Another Obamacare Tweak

Yesterday the Obama administration announced that the employer mandate – the requirement that larger employers provide health insurance to all their full-time staff or pay a penalty – will be delayed for another year for companies with 50-99 employees. Cohn ponders what motivated the decision:

What’s the primary rationale? It’s impossible to say. The official explanation is the same as before—the move will give companies a little extra time and flexibility, easing the transition to the newly reformed health care system. That makes perfect sense. On the other hand, administration officials might also have other goals in mind. For example, they might be anxious about employers taking certain actions—like limiting the hours of workers, in order to avoid giving those workers health insurance. Administration economists have said they don’t see evidence this is happening on a large scale and the Congressional Budget Office just last week came to the exact same conclusion. But anecdotes of such decisions have been all over the media. (Jed Graham of Investor’s Business Daily has been tracking them.) Whether or not the problem is real, it might appear real.

Kate Pickert points out that the employer mandate “is not considered a central tenet of the law’s plan to expand health coverage”:

The vast majority of large employers already offer insurance and the mandate was mostly meant to shore up this system into the future. Still, every time more employers are exempted from the mandate for another year, the cost of the reform law increases. Before the mandate was originally delayed, budget experts had predicted the requirement would generate some $10 billion in revenue in 2014, in part, from penalties paid by employers opting not to provider insurance to workers. In addition, some workers who may have received health insurance through work in 2014 and 2015 will now instead be eligible for federal subsidies to buy coverage independently through the the law’s state-based insurance exchanges.

Kliff looks at Massachusetts’s example:

Massachusetts’ universal coverage law has an employer mandate–and, since it passed seven years ago, employer-sponsored coverage has been pretty much stagnant. Delays to the employer mandate can matter politically. But as for what they mean for who Obamacare covers, this delay will likely amount to a relatively small, if non-existent, change.
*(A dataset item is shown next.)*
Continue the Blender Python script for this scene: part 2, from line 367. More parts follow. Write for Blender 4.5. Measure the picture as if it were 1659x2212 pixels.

Avik Roy says “we should simply repeal the employer mandate”:

It’s a huge drag on hiring, because the mandate increases the cost of hiring someone (because on top of wages, you now have to pay for his costly, government-approved insurance plan). The House of Representatives has already proposed a bill to repeal the provision, and it would be quite easy for the Senate to do so as well.

But the Obama administration doesn’t want to do things the old-fashioned way, by actually passing a law through Congress. The President fears that by opening the Affordable Care Act to legislative changes, many more aspects of the law could get repealed or changed by Congress. So, instead he simply chooses to ignore the law. It’s up to the public to hold him accountable.

The way the administration is going about making these changes also bothers Philip Klein:

If Obama believes the employer mandate is a bad idea that needs to be repealed or severely changed, he should propose permanent changes rather than erratic piecemeal fixes. But for Obama, it isn’t acceptable for opponents of the health care law to seek changes through the constitutional legislative process. That’s sabotage. The only way to make changes to Obamacare is for him to do so unilaterally, no matter what the text of the law actually says.

Bob Laszewski argues that the piecemeal approach affects the law’s functionality:

No one has been more critical of the various requirements in Obamacare that I have. But to make an insurance system work you have to have a set of consistent and consistently applied rules. You can’t have some people choosing to be out today and in tomorrow. You can’t have a system where insurers price products based upon one set of conditions and then you keep backing off on the conditions consumers and employers have to follow.

Yuval Levin sees this as an outrageously expansive interpretation of executive powers:

We have here a written statute that levies a fine on large employers who fail to provide insurance coverage as a benefit to their employees. It defines a large employer as “an employer who employed an average of at least 50 full-time employees on business days during the preceding calendar year,” provides a relatively detailed set of criteria for applying that definition, and states that the provision “shall apply to months beginning after December 31, 2013.” We have already seen that latter date pushed back by a year without obvious legal authority, and now we see it pushed back by another year for some affected employers while the requirement is loosened for others. If this kind of selective enforcement of a public law is legitimate, then how exactly would the president describe the limits of his ability to engage in such selection? Is he bound in some definable way to the particulars of statutes as written and passed by Congress, or does he merely take them as suggestions for how he might proceed?

Gobry warns Obama’s supporters that if they are OK with this type of executive legislation now, they’ll have no standing to cry foul when a Republican president does it:

What’s striking here is that liberals have gone along with these moves from the White House. And it makes intuitive sense: they have so much invested in Obamacare’s success that, just like the Administration, they’re pretty much willing to do anything to get the law to work, no matter how far-fetched or, well, illegal.

The problem with this is that, of course, if it becomes accepted American Constitutional tradition that the President can apply whatever laws she wants, well, that tradition applies to Republicans as well as Democrats.